OK WC Reform Should Soon Go To A Vote Of The People

Tulsa, OK (CompNewsNetwork) - Legislation requiring Senate confirmation of Worker's Compensation Court judges to bring added accountability to the system passed the House today and should soon go to a vote of the people.

House Joint Resolution 1041 would require that gubernatorial appointments to the Workers' Compensation Court be approved by Senate confirmation.

If passed by the Senate this week, the constitutional change would be placed on the ballot for voter consideration. The resolution is needed after Gov. Brad Henry's veto of similar legislation, Senate Bill 609, earlier this session.

"This is an issue that could affect every injured worker in this state, and we feel like this reform is important enough to take directly to the people," said House Speaker Chris Benge, R-Tulsa. "Requiring Senate confirmation of Worker's Compensation Court judges is a reasonable reform that adds accountability to the current system."

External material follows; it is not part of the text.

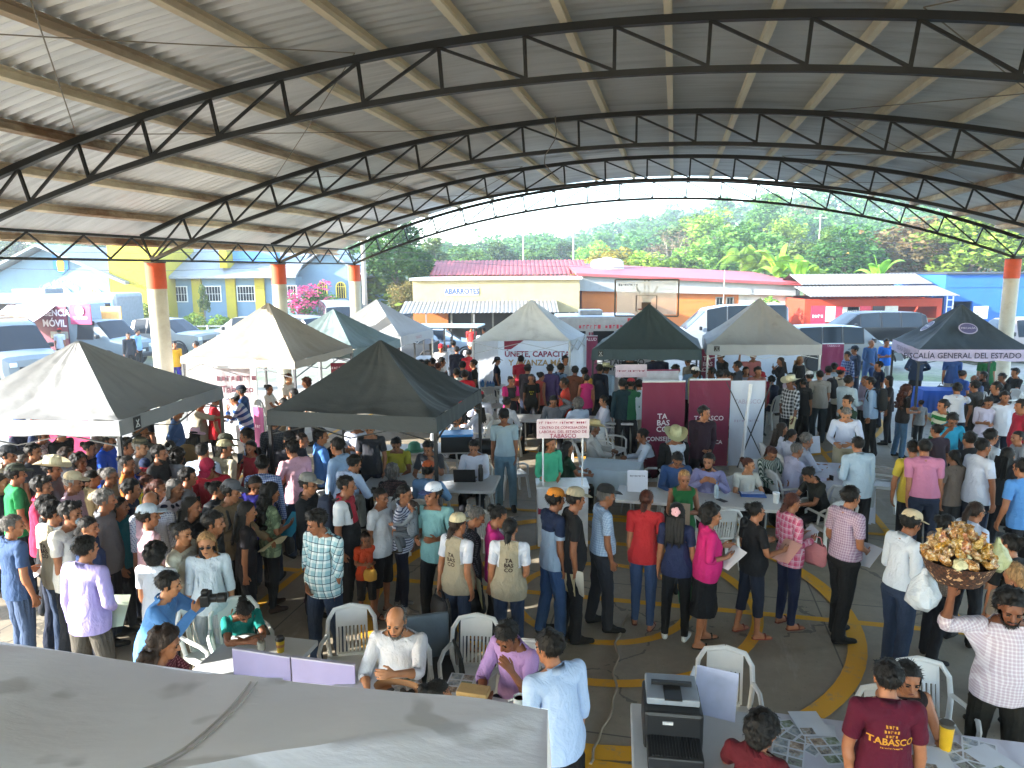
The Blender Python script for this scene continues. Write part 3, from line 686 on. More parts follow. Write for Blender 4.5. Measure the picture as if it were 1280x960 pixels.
    for e in extra.split():
        if e == 'mous': part('moustache', 'mous', hairmat(hk), root)
        elif e == 'beard': part('beard', 'beard', hairmat(hk), root)
        elif e == 'specs': part('glasses', 'specs', plain('#15100e', .3, var=0), root)
        elif e == 'shades': part('sunglasses', 'shades', plain('#0a0808', .15, var=0), root)
        elif e.startswith('mask'): part('face_mask', 'mask', cloth(e[4:] or '#c9d6e0'), root)
        elif e.startswith('flower'): part('hair_flower', 'flower', cloth(e[6:] or '#d99aa0'), root)
        elif e.startswith('tabasco') or e.startswith('print'):     # lettering on the back / front of the top
            back = e.startswith('tabasco'); tp = TP[lay['tk']][L]; V = shape(tp); bv = BVHTree.FromPolygons(V.tolist(), tp.T.tolist())
            q = e.split('=')[1:] if '=' in e else []
            rows = [(k.split('/')[0].replace('_', ' '), float(k.split('/')[1]), float(k.split('/')[2])) for k in q[1:]] if len(q) > 1 else [('TA', .062, 1.285), ('BAS', .062, 1.23), ('CO', .062, 1.175)]
            colr = q[0] if q else '#2a1512'
            for sx_, size, zc in rows:
                TV, TT = text_mesh(sx_, size, .025); sg = -1 if back else 1
                Q = []
                for v in TV:
                    px = (v[0])*(1 if back else -1); hit = bv.ray_cast(Vector((px, sg*.8, zc+v[1])), Vector((0, -sg, 0)))[0]
                    yy = hit.y if hit is not None else sg*.13
                    Q.append((px, yy+sg*.004, zc+v[1]))
                Q = np.array(Q); Wc = np.zeros((len(Q), 15)); Wc[:, 1] = 1
                if not back: TT = TT[:, ::-1]
                fast_mesh('lettering', skin_it(Q, Wc), TT[:, ::-1] if False else TT, cloth(colr), lay['top'], smooth=False)
    M = lambda p: w+RZ@p
    root_info = dict(root=root, w=w, yaw=yaw, s=s, RZ=RZ, handR=M((Ps[7]+Rm[7]@(Jp(WR+HDIR*.10, True, 1)-Pv[7]))*s), handL=M((Ps[8]+Rm[8]@(Jp(WR+HDIR*.10, True, -1)-Pv[8]))*s),
                     chest=M((Ps[1]+Rc@(np.array([0,0,1.26])-wa))*s), back=M((Ps[1]+Rc@(np.array([0,-.16-.02*g,1.24])-wa))*s), headtop=M(ht_l), Rc=RZ@Rc, fwd=RZ@np.array([0,1,0]))
    return root_info
# ================================================================= PLACE
U = np.array([.2215, .975, 0]); U /= np.linalg.norm(U); Wd = np.array([U[1], -U[0], 0]); UP = np.array([0, 0, 1.])
P3 = np.array([-6.0, 27.5, 0]); SPAN = 22.3; BAY = 5.4; RISE = 2.1; ZB = 4.29; TD = .64
HALL_RZ = math.atan2(Wd[1], Wd[0])
CC = np.array([1.08, 8.2, 0])
def hp(a, t, z=0): return P3+Wd*a+U*t+UP*z
RB = (SPAN/2)**2/(2*RISE)+RISE/2
def arch(a, off=0.0):
    th = math.asin((a-SPAN/2)/RB); zc = ZB+RISE-RB; return (SPAN/2+(RB+off)*math.sin(th), zc+(RB+off)*math.cos(th))
def hill(x, y):
    def ss(a, b, v): t = min(1, max(0, (v-a)/(b-a))); return t*t*(3-2*t)
    h = ss(62, 190, y)*(17*math.exp(-((x-95)/75)**2)+1.2)+ss(90, 300, y)*6*math.exp(-((x+150)/90)**2)
    return h+ss(230, 520, y)*(14*math.exp(-((x-140)/150)**2)+1.5)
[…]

Currently, District Court judges are directly elected and Civil and Criminal Appeals Court and Supreme Court judges all appear on a retention ballot at the end of their appointed term. The Workers' Compensation Court judges are the only ones who never appear on a ballot.

"Worker's Compensation judges are the only judges to never appear on a ballot," said Dan Sullivan, R-Tulsa and author of the resolution. "This legislation will help ensure injured workers across the state are given their day in court in front of judges that are approved by their representative government."
Senate President Pro Tempore Glenn Coffee said Jolley's legislation brings reform to a Workers' Comp system in much need of overhaul.

"We have worked very hard to bring responsible reform and increased accountability to the Oklahoma's Workers' Compensation system and it is encouraging to see the beginning of this process today," said Pro Tem Coffee.

"The Senate confirmation process provides a system of checks and balances our forefathers believed was better," said Jolley. "The State Senate's role in this legislation is to advise and consent in a bipartisan fashion which removes politics from the judicial nominating process."

Jolley added this legislation is not unique, as Oklahoma will join numerous other states in having systems with Senate confirmation.
The resolution passed the House today with a vote of 60-37 and will now return to the state Senate for final consideration. If approved there, the change would go to a vote of the people.